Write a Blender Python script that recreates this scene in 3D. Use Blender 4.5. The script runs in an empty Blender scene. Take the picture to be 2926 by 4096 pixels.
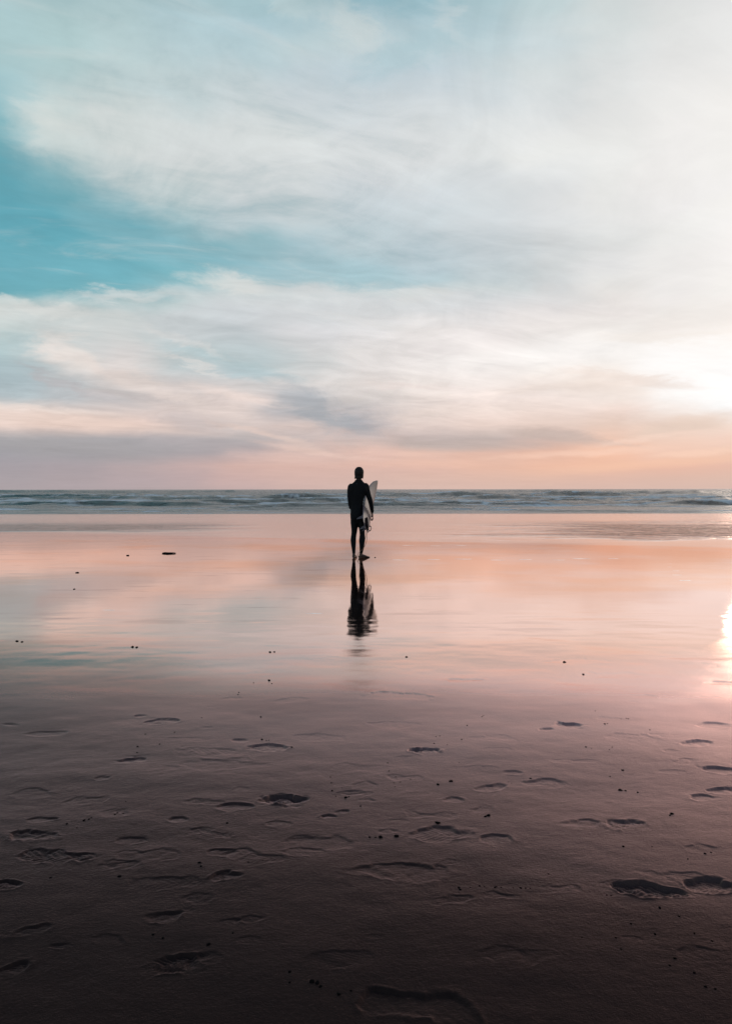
import bpy, bmesh, math, random
import numpy as np
from mathutils import Vector, Matrix

R = math.radians
scene = bpy.context.scene
COL = scene.collection
random.seed(7)

# ------------------------------------------------------------------ camera
F_PX, W_PX, H_PX, HORIZON, EYE = 2900.0, 2926.0, 4096.0, 1957.0, 1.36
PITCH = math.atan((H_PX / 2 - HORIZON) / F_PX)
cam = bpy.data.cameras.new("camera")
cam_o = bpy.data.objects.new("camera", cam)
COL.objects.link(cam_o)
cam.sensor_fit = 'VERTICAL'
cam.sensor_height = 36.0
cam.lens = 36.0 * F_PX / H_PX
cam.clip_start = 0.05
cam.clip_end = 30000
cam_o.location = (0, 0, EYE)
cam_o.rotation_euler = (R(90) - PITCH, R(0.06), 0)
scene.camera = cam_o

scene.view_settings.view_transform = 'Standard'
scene.view_settings.look = 'None'
scene.view_settings.exposure = 0
scene.view_settings.gamma = 1
scene.cycles.max_bounces = 6
scene.cycles.caustics_reflective = False
scene.cycles.caustics_refractive = False

SUN_AZ, SUN_EL = R(31.4), R(10.4)


def lin(c):
    return tuple(((v / 255) / 12.92 if v <= 10.3 else ((v / 255 + 0.055) / 1.055) ** 2.4) for v in c)


# ------------------------------------------------------------------ node helpers
class E:
    """a socket with arithmetic"""
    tree = None

    def __init__(self, s):
        self.s = s

    def __add__(a, b): return mth('ADD', a, b)
    def __radd__(a, b): return mth('ADD', b, a)
    def __sub__(a, b): return mth('SUBTRACT', a, b)
    def __rsub__(a, b): return mth('SUBTRACT', b, a)
    def __mul__(a, b): return mth('MULTIPLY', a, b)
    def __rmul__(a, b): return mth('MULTIPLY', b, a)
    def __truediv__(a, b): return mth('DIVIDE', a, b)


def nd(kind, **kw):
    n = E.tree.nodes.new(kind)
    for k, v in kw.items():
        setattr(n, k, v)
    return n


def put(sock, v):
    if isinstance(v, E):
        E.tree.links.new(v.s, sock)
    elif v is not None:
        sock.default_value = v


def mth(op, a, b=None, c=None, clamp=False):
    n = nd('ShaderNodeMath', operation=op, use_clamp=clamp)
    put(n.inputs[0], a)
    put(n.inputs[1], b)
    if c is not None:
        put(n.inputs[2], c)
    return E(n.outputs[0])


def smooth(x, lo, hi):
    n = nd('ShaderNodeMapRange', interpolation_type='SMOOTHSTEP')
    put(n.inputs[0], x)
    n.inputs[1].default_value = lo
    n.inputs[2].default_value = hi
    n.inputs[3].default_value = 0
    n.inputs[4].default_value = 1
    return E(n.outputs[0])


def comb(x, y, z=0.0):
    n = nd('ShaderNodeCombineXYZ')
    put(n.inputs[0], x); put(n.inputs[1], y); put(n.inputs[2], z)
    return E(n.outputs[0])


def sep(v):
    n = nd('ShaderNodeSeparateXYZ')
    put(n.inputs[0], v)
    return [E(o) for o in n.outputs]


def noise(v, scale=1.0, detail=3.0, rough=0.5, dist=0.0, out=0):
    n = nd('ShaderNodeTexNoise')
    put(n.inputs['Vector'], v)
    n.inputs['Scale'].default_value = scale
    n.inputs['Detail'].default_value = detail
    n.inputs['Roughness'].default_value = rough
    n.inputs['Distortion'].default_value = dist
    return E(n.outputs[out])


def mix(f, a, b, kind='MIX'):
    n = nd('ShaderNodeMix', data_type='RGBA', blend_type=kind)
    put(n.inputs[0], f)
    for i, v in ((6, a), (7, b)):
        if not isinstance(v, E):
            v = (*v[:3], 1)
        put(n.inputs[i], v)
    return E(n.outputs[2])


def scl(col, f):
    n = nd('ShaderNodeVectorMath', operation='SCALE')
    put(n.inputs[0], col)
    put(n.inputs[3], f)
    return E(n.outputs[0])


def vadd(a, b):
    n = nd('ShaderNodeVectorMath', operation='ADD')
    put(n.inputs[0], a); put(n.inputs[1], b)
    return E(n.outputs[0])


def ramp(x, stops, interp='LINEAR'):
    """stops: (position 0..1, linear rgb)"""
    n = nd('ShaderNodeValToRGB')
    n.color_ramp.interpolation = interp
    el = n.color_ramp.elements
    while len(el) < len(stops):
        el.new(0.5)
    for e, (p, c) in zip(el, sorted(stops, key=lambda s: s[0])):
        e.position = p
        e.color = (*c, 1)
    put(n.inputs[0], x)
    return E(n.outputs[0])


def curve(x, pts, lo, hi):
    """piecewise-linear scalar function of x"""
    m = nd('ShaderNodeMapRange')
    put(m.inputs[0], x)
    m.inputs[1].default_value = lo
    m.inputs[2].default_value = hi
    top = max(p[1] for p in pts) or 1.0
    r = ramp(E(m.outputs[0]), [((p - lo) / (hi - lo), (v / top,) * 3) for p, v in pts])
    return mth('MULTIPLY', r, top)


# ------------------------------------------------------------------ sky
def to_dir(px, py):
    """photo position -> azimuth, elevation of that line of sight"""
    u = (px - W_PX / 2) / F_PX
    a = math.atan(u)
    # the small camera pitch is folded into the horizon row
    e = math.atan((HORIZON - py) / F_PX * math.cos(a))
    return a, e


world = bpy.data.worlds.new("World")
scene.world = world
world.use_nodes = True
E.tree = world.node_tree
E.tree.nodes.clear()
world.cycles.sampling_method = 'MANUAL'
world.cycles.sample_map_resolution = 1024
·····
• [Written exercise]
Leave out the pictures, then repeat the listing above exactly from its first line to the line with "random.seed(7)", inclusive.

• [Result]
Write a Blender Python script that recreates this scene in 3D. Use Blender 4.5. The script runs in an empty Blender scene. Take the picture to be 2926 by 4096 pixels.
import bpy, bmesh, math, random
import numpy as np
from mathutils import Vector, Matrix

R = math.radians
scene = bpy.context.scene
COL = scene.collection
random.seed(7)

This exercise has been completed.